In the case of a player turn, we should use the logic we described above, for each possible new location (nx,ny) the player may move the king to, calculate the probability to win the game if that movement is done (which we can recursively calculate by calling Probability(nx,ny, turn+1, robotvec ) ). Pick the cell that gives the best probability, and return this probability.

For the robots' turns, there are three possible cases:

The player may already know the direction that was picked for the robot, in which case we get the position (rx,rx) to which the robot will move the king and return Probability(rx,ry, turn+1, robotvec ).

Another case is when the player does not know yet what direction was assigned to the robot, but can find out what direction it was depending on the robot's move (i.e. when at least one of the directions can take the robot to an empty cell) in this case, we can get both possible locations (x1,y1) and (x2,y2) and using the rules of probabilities (knowing that P is the probability the robot will be assigned direction1) we may return P * Probability(x1,y1, turn+1, robotvec1 ) + (1 - P) * Probability(x2,y2, turn+1, robotvec2 ) where robotvec1 is a new version of robotvec such that the robot's state is changed to 1 and robotvec2 is the version in which the robot's state changes to 2. When both of the robot's directions would lead it to leave the king in its current cell, the state only changes in the number of turns played so far, so we return Probability(x,y, turn+1, robotvec ) .
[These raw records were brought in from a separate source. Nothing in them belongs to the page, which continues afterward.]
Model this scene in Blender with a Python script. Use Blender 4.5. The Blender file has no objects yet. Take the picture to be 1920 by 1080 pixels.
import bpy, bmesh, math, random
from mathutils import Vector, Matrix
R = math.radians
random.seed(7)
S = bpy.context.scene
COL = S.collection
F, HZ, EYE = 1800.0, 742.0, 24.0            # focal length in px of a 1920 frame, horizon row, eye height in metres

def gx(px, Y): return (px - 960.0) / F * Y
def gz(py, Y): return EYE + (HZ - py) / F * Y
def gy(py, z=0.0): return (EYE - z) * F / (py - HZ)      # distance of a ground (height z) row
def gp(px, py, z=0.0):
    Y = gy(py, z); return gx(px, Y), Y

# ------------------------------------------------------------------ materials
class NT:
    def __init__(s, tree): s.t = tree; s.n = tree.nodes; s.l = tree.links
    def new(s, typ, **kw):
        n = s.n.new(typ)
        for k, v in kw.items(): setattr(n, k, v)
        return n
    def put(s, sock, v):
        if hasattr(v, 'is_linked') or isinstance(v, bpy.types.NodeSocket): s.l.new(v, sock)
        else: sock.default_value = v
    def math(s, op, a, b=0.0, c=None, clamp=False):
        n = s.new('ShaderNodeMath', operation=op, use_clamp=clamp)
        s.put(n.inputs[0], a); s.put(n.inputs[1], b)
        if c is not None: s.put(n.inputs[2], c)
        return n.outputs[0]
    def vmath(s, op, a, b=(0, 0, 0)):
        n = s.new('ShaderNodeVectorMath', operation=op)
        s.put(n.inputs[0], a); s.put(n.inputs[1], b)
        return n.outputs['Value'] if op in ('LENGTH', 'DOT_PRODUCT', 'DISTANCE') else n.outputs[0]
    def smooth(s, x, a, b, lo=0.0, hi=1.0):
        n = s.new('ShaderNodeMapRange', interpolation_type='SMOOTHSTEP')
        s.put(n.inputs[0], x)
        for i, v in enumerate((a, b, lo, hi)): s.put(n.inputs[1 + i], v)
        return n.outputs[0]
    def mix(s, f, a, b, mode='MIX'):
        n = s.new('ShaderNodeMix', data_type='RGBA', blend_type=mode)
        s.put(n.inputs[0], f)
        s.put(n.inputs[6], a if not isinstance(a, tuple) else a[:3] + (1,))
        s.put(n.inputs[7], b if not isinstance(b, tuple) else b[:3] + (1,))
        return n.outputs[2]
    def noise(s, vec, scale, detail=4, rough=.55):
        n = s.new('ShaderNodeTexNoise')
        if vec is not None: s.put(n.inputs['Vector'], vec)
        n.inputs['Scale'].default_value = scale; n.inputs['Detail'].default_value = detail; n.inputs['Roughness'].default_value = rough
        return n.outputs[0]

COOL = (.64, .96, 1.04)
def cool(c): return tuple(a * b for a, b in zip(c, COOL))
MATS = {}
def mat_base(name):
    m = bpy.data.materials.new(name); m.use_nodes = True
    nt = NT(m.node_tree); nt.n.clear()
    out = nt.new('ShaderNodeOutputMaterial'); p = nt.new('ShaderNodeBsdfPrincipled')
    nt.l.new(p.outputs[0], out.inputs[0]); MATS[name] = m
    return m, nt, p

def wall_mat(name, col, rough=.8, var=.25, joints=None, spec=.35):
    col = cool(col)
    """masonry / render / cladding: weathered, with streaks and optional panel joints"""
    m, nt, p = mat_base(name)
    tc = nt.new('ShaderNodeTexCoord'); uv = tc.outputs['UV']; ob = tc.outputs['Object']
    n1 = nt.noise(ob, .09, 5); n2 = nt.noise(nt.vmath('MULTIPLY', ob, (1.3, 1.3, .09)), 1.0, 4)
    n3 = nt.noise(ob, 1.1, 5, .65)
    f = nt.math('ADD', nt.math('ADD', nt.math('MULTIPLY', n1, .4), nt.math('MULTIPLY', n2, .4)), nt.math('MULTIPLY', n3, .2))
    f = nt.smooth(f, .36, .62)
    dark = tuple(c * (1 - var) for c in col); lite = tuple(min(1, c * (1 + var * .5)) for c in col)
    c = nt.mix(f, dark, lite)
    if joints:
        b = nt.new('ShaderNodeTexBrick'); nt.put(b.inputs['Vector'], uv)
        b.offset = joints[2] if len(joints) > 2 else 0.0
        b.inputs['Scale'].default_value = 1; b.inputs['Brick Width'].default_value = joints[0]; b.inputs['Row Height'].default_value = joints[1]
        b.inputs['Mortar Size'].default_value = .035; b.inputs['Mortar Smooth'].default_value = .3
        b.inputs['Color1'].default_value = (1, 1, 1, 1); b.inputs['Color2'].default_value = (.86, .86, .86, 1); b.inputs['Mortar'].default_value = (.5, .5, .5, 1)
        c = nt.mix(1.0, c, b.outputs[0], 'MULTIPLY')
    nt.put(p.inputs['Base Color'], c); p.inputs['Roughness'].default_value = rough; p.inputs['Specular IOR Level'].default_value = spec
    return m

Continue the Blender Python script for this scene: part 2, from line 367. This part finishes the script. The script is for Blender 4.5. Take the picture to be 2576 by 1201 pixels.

This recursive solution correctly solves the problem. However, it will time out in its current state. We should consider memoization to improve its execution time. Since w,h<=15, maxturns<=100 and <=5, the maximum number of states is 5467500 which just fits in memory. Also, every state s result is dependent only on the solution for cases with a higher value used for turn, which means that there are no cyclecs in the recurrence so implementing memoization is possible. You can use a map / hashtable structure to associate probabilities to each of the game states. Most coders that solved the problem during the match used a double array of size [15][15][101][243] to store the information of each state, the trick was to store robotvec as a number from 0 to 242 and use base-3 logic to decode that number into the array and vice versa.